> **Short problem**
Each line from the start of the data below through the one containing "sc.camera = co" must be reproduced exactly.

> **Provided data**
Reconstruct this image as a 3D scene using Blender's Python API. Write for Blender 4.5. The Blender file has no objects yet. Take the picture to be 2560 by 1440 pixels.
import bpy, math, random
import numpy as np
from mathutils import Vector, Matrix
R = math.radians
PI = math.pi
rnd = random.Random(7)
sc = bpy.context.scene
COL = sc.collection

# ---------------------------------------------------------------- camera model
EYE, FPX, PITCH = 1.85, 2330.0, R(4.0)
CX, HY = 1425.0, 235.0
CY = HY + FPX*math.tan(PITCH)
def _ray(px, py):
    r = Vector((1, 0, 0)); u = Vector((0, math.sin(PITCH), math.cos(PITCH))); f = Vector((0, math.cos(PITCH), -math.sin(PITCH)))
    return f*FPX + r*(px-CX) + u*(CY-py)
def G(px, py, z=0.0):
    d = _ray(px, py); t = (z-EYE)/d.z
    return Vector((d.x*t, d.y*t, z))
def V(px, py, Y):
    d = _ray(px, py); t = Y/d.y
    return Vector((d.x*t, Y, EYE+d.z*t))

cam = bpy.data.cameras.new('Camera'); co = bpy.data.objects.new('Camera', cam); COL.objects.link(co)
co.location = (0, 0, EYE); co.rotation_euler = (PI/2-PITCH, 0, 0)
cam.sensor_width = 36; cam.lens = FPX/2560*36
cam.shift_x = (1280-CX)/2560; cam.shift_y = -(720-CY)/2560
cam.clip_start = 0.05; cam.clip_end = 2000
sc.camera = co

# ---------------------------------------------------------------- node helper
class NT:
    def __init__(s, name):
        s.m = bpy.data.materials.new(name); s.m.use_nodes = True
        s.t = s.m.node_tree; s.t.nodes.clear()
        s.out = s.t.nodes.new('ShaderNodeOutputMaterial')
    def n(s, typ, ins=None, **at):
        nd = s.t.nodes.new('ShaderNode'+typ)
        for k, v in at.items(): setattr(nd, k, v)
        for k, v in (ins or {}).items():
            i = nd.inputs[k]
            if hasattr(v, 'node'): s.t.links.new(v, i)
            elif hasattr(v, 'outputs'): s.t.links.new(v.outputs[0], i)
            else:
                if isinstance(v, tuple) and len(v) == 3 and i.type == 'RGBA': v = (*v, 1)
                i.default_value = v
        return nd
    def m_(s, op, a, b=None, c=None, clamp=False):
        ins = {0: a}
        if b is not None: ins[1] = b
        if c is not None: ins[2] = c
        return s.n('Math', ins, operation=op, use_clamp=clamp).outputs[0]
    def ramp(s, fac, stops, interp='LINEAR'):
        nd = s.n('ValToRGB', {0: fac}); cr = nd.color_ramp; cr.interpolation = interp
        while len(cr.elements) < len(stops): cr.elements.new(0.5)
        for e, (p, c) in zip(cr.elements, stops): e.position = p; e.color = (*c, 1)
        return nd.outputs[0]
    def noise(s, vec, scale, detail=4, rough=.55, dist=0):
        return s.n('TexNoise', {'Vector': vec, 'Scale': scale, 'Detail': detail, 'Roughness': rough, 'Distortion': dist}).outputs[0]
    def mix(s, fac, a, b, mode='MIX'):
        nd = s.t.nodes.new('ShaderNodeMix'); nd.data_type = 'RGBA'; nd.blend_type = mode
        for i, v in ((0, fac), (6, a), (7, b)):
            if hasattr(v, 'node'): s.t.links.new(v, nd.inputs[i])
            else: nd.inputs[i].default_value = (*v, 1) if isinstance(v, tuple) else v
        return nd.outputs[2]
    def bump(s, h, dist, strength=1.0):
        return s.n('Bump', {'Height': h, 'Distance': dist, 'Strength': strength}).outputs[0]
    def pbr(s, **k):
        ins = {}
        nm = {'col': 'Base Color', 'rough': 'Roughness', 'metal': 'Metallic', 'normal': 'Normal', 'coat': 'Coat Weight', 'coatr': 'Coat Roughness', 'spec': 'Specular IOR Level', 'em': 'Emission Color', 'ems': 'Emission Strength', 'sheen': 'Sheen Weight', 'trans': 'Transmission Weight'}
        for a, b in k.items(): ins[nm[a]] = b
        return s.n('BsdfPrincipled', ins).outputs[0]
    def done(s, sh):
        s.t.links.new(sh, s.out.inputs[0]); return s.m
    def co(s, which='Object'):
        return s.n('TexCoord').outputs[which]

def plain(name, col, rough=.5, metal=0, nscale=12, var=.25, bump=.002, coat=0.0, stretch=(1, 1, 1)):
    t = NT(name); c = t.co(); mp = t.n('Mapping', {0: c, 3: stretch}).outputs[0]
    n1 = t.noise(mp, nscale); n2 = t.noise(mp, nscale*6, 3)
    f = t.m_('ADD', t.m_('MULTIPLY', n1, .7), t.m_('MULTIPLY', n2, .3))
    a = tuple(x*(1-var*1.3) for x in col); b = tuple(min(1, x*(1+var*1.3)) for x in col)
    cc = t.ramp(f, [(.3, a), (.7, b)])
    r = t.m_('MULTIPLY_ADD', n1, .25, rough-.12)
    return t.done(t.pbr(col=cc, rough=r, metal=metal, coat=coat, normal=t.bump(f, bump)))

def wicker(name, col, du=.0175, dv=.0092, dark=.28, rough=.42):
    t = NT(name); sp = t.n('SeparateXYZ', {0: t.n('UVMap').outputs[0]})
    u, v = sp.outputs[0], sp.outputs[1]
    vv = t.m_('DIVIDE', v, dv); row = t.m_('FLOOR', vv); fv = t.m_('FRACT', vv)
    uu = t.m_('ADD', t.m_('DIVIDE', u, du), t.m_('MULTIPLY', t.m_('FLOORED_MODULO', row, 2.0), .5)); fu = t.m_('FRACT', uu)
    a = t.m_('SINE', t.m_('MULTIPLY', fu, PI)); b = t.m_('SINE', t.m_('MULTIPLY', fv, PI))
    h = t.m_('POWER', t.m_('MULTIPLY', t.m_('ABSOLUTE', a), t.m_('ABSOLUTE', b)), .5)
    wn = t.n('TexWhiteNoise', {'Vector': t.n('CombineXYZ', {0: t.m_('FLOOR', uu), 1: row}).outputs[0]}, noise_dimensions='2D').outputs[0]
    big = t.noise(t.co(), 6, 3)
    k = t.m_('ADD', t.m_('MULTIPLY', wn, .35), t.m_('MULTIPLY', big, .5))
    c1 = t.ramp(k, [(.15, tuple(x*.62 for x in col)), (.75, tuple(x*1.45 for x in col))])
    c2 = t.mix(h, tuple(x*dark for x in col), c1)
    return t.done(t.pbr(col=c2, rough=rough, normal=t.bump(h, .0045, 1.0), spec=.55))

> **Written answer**
Reconstruct this image as a 3D scene using Blender's Python API. Write for Blender 4.5. The Blender file has no objects yet. Take the picture to be 2560 by 1440 pixels.
import bpy, math, random
import numpy as np
from mathutils import Vector, Matrix
R = math.radians
PI = math.pi
rnd = random.Random(7)
sc = bpy.context.scene
COL = sc.collection

# ---------------------------------------------------------------- camera model
EYE, FPX, PITCH = 1.85, 2330.0, R(4.0)
CX, HY = 1425.0, 235.0
CY = HY + FPX*math.tan(PITCH)
def _ray(px, py):
    r = Vector((1, 0, 0)); u = Vector((0, math.sin(PITCH), math.cos(PITCH))); f = Vector((0, math.cos(PITCH), -math.sin(PITCH)))
    return f*FPX + r*(px-CX) + u*(CY-py)
def G(px, py, z=0.0):
    d = _ray(px, py); t = (z-EYE)/d.z
    return Vector((d.x*t, d.y*t, z))
def V(px, py, Y):
    d = _ray(px, py); t = Y/d.y
    return Vector((d.x*t, Y, EYE+d.z*t))

cam = bpy.data.cameras.new('Camera'); co = bpy.data.objects.new('Camera', cam); COL.objects.link(co)
co.location = (0, 0, EYE); co.rotation_euler = (PI/2-PITCH, 0, 0)
cam.sensor_width = 36; cam.lens = FPX/2560*36
cam.shift_x = (1280-CX)/2560; cam.shift_y = -(720-CY)/2560
cam.clip_start = 0.05; cam.clip_end = 2000
sc.camera = co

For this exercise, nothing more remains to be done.